Drill team hat becomes tradition

Story by Cicely Shannon

Junior Larkin Parks walks into the band hall. She animatedly cracks jokes with the few students present on the last few days of school. In her hands she holds a symbol of what she has worked for in drill team for the past two years.  A representation of authority, but also of accomplishment. The silver sequined officer hat.

“You can tell exactly who’s worn this hat,” Parks said. “Just look at the color of the make-up caked inside.”

There is something just a bit special about the hat that she holds. It’s the “black girl” hat. That’s not a derogatory term; it’s more of a rite of passage.

For Parks, the hat is an extension of what she wanted to achieve in high school.

“I joined drill team because dance is my true passion and I’ve been dancing since I was three, so it was the only logical thing for me to do in high school,” Parks said. “I wanted to be an officer because I thought it would be amazing to lead a team like the Texas Highsteppers.”

Being an officer takes a lot of hard work and dedication, but for Parks it’s exactly what she wanted. After a lot of preparation and intense tryouts, getting the officer hat is the ultimate reward.

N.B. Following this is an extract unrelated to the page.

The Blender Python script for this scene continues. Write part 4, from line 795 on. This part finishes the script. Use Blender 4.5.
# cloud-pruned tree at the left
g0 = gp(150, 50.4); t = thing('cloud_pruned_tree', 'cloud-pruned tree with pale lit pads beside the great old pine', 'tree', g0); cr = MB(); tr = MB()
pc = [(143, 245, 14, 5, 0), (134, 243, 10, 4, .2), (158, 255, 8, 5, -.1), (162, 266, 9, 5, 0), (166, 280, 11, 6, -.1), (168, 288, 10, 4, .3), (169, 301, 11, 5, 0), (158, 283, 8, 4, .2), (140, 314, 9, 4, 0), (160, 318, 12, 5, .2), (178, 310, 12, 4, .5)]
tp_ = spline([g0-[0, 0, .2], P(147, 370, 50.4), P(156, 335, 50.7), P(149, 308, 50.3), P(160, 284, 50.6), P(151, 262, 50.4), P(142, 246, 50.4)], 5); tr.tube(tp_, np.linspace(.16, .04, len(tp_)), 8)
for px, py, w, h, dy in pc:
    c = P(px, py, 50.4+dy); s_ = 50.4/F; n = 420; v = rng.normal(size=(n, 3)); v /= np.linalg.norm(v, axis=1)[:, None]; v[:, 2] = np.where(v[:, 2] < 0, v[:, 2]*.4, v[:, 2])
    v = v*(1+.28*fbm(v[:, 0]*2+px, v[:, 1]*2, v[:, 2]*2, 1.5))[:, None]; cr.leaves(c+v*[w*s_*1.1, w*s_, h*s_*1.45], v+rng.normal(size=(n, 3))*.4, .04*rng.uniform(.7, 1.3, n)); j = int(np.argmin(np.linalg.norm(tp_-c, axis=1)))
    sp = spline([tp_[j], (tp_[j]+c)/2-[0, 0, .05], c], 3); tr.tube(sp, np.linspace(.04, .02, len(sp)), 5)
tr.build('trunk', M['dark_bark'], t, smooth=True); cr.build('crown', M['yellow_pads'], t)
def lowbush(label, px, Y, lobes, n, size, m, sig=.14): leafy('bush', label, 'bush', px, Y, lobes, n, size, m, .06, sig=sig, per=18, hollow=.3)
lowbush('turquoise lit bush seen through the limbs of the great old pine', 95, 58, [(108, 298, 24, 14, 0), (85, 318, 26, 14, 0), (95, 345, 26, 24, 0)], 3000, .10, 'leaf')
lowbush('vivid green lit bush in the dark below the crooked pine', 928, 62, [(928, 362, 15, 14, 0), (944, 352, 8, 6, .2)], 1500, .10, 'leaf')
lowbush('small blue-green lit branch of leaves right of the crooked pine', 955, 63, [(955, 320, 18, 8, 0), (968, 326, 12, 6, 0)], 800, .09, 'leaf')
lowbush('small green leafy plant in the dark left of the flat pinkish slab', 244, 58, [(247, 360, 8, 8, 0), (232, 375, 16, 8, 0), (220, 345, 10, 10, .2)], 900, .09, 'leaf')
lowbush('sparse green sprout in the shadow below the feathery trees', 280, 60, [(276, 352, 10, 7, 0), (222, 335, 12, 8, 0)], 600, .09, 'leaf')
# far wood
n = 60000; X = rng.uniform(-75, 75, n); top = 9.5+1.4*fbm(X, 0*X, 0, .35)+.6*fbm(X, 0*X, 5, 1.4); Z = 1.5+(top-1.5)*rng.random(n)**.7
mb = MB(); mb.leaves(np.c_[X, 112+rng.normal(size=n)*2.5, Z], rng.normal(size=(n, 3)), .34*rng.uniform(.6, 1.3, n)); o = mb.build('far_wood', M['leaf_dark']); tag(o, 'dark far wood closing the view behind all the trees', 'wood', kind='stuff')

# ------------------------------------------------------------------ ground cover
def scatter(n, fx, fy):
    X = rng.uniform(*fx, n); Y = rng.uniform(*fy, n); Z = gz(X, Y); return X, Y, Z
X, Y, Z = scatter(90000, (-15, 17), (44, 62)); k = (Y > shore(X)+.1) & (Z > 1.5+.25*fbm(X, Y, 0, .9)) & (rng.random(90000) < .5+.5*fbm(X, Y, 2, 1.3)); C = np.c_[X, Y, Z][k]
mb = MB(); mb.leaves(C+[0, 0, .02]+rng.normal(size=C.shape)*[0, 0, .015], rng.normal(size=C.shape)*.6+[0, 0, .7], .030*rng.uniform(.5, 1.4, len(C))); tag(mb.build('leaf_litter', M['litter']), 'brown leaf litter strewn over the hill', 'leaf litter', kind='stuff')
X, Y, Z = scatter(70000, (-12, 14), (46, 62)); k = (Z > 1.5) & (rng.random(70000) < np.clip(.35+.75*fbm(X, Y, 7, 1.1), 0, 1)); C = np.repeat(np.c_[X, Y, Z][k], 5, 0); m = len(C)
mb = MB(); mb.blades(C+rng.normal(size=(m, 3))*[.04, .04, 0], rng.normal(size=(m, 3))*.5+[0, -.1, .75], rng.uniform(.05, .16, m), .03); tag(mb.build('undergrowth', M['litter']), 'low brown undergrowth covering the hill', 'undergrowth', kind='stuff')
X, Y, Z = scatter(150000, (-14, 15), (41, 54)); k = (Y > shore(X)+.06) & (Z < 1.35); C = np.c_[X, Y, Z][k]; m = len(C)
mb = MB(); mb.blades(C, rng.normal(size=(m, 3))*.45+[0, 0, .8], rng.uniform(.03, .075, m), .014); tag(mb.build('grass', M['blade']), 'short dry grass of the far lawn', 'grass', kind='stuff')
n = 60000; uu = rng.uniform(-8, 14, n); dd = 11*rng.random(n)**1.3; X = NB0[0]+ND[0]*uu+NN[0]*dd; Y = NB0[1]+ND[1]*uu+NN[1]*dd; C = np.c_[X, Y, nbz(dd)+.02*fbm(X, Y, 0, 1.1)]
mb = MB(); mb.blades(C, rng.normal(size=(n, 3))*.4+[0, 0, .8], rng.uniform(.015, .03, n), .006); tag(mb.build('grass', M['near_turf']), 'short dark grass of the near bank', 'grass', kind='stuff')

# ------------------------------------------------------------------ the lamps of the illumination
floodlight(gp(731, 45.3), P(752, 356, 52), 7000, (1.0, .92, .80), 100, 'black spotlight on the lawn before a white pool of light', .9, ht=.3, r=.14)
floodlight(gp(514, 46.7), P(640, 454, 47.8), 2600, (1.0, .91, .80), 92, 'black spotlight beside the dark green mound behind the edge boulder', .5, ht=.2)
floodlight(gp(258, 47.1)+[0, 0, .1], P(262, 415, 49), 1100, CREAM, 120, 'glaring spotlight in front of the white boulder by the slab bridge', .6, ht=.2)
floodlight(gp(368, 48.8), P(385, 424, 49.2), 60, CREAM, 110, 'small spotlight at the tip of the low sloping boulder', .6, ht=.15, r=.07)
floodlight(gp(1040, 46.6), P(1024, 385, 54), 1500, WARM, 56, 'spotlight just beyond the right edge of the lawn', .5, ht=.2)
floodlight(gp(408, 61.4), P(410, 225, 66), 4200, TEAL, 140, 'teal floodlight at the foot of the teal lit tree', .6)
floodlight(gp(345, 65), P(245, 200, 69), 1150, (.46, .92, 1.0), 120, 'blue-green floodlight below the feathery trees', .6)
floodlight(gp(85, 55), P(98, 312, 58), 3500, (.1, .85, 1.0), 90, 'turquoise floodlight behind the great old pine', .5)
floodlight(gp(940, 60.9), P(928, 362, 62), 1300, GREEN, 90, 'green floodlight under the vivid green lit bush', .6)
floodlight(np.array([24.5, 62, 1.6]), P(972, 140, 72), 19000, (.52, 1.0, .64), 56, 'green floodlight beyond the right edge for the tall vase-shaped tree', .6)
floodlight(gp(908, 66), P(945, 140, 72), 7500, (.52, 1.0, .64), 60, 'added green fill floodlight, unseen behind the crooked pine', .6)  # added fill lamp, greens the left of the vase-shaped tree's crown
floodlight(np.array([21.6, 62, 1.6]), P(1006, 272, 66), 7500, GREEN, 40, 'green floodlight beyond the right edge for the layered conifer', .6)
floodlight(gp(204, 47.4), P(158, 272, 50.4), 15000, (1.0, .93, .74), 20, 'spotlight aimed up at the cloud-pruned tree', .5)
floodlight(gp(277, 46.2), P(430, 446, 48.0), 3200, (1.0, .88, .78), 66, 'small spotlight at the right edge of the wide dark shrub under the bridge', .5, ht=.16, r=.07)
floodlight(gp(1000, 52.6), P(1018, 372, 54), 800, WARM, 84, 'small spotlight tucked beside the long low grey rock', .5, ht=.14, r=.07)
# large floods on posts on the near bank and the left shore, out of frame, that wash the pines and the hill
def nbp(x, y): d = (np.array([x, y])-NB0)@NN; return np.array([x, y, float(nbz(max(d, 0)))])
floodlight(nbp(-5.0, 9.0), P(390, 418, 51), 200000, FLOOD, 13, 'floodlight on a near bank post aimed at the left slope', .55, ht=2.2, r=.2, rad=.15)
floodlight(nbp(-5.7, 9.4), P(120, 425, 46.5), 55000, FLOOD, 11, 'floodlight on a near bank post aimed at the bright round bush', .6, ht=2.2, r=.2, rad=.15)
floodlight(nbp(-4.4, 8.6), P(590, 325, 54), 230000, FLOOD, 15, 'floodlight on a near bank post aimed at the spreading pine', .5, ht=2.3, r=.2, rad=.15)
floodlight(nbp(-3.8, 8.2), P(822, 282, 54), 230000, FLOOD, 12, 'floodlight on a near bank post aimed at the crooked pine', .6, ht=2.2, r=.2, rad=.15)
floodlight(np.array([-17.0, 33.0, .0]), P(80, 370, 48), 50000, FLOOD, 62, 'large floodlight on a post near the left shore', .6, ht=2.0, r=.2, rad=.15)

“It was an extremely great feeling,” Parks said. “Just seeing the sequins made me realize that this is reality. I take pride in that hat because I’ve worked so hard to get it.”

Besides the excitement of being an officer, the hat also brought with it a new tradition. Parks found out about the “black girl” hat when it was passed down to her from senior Johnari Mullens. Before Parks, there have been three other girls who have gotten to wear the hat.

“Every year the officers write their names inside of their sparkly hat,” Mullens said. “As I was getting ready to hand my hat over to Larkin, I looked on the inside and realized the names Lori, Jessica, and Johnari were written inside. So I was like ‘Hey, this is the black girl hat.’”

For Mullens, passing down the hat was a little emotional, but it was also nice to keep up the new tradition and give it to a friend.

“Passing the hat on was a little tough, but it felt great,” Mullens said. “I knew that Larkin would certainly make me proud in that hat, she’s a beautiful dancer.”

Even though there may come a time when there is more than one person the “black girl” hat could go to, for now it is just an unusual tradition.

“I think this tradition is a really fun one,” Parks said. “When they told me, it made my day. It’s always fun to keep traditions going because the Highsteppers can see that what they did is still going on today. I hope we can keep this going for a long time.”